Many homeowners believe their property taxes are limited to increases of no more than 2 percent annually because of Proposition 13, the landmark voter initiative approved in 1978.

But fewer property owners know the details of Proposition 8, a companion ballot measure that passed the same year.

Proposition 8 — not to be confused with the 2008 ballot measure that banned gay marriage in California — allows assessors to temporarily reduce property assessments when real estate values go down. But it allows increases of greater than 2 percent when values go back up.

The 2 percent limit set by Proposition 13 doesn't apply until the property's value reaches the level it would have hit if the real estate market never dropped.

The San Jose Mercury News reports that more than 37,000 homeowners in Santa Clara County alone are seeing their property taxes rise by more than 2 percent this year because of the region's rebounding real estate market. About 15,000 property owners in Alameda County and about 3,350 in San Mateo County are in the same position, officials said.
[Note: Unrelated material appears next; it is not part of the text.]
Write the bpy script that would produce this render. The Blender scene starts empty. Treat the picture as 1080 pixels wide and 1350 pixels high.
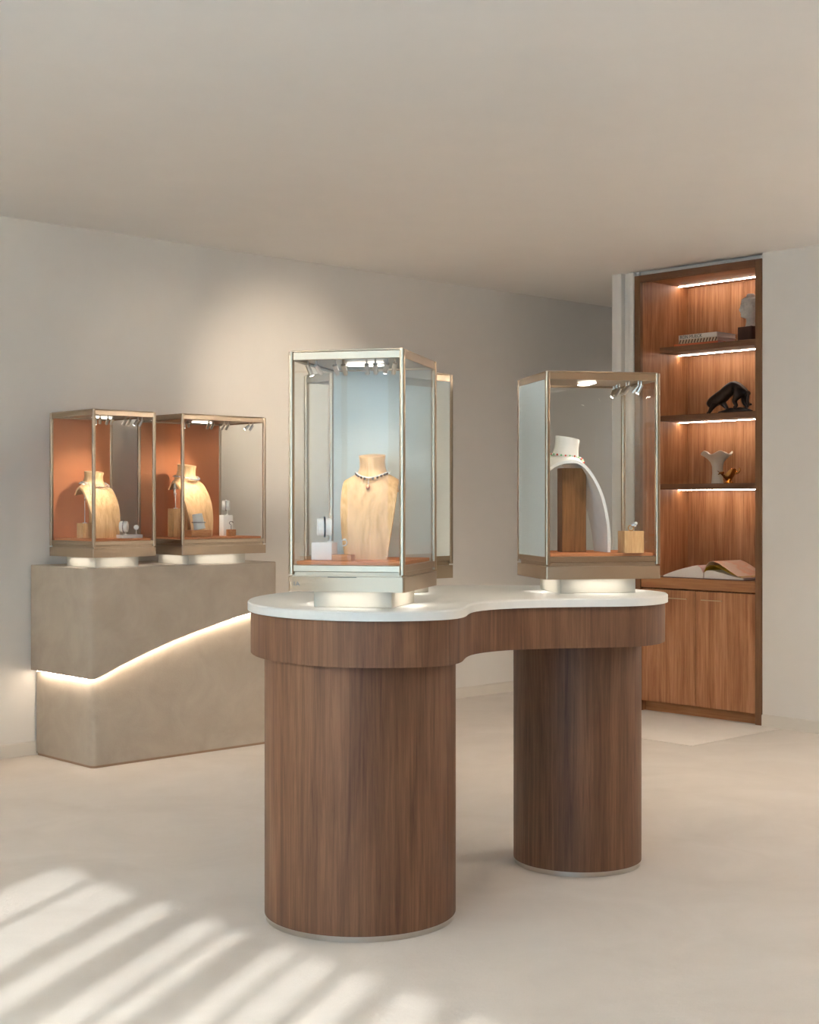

The trend is helping those counties financially by allowing them to collect more property taxes. In Santa Clara County, assessed values rose 3.25 percent to $308.8 billion this year, the newspaper reported.

But the bigger tax bills are a surprise blow to homeowners who have been happily watching their property values finally go up.

Karen Kreshel, who bought a home with her husband in San Jose's Willow Glen neighborhood in 2007, said their property taxes are expected to rise 9.4 percent this year.

"It's a double-edged sword," Kreshel said. "The value is going up and so are my property taxes, even though it's still below what I had to pay for it ... It's part of being a homeowner."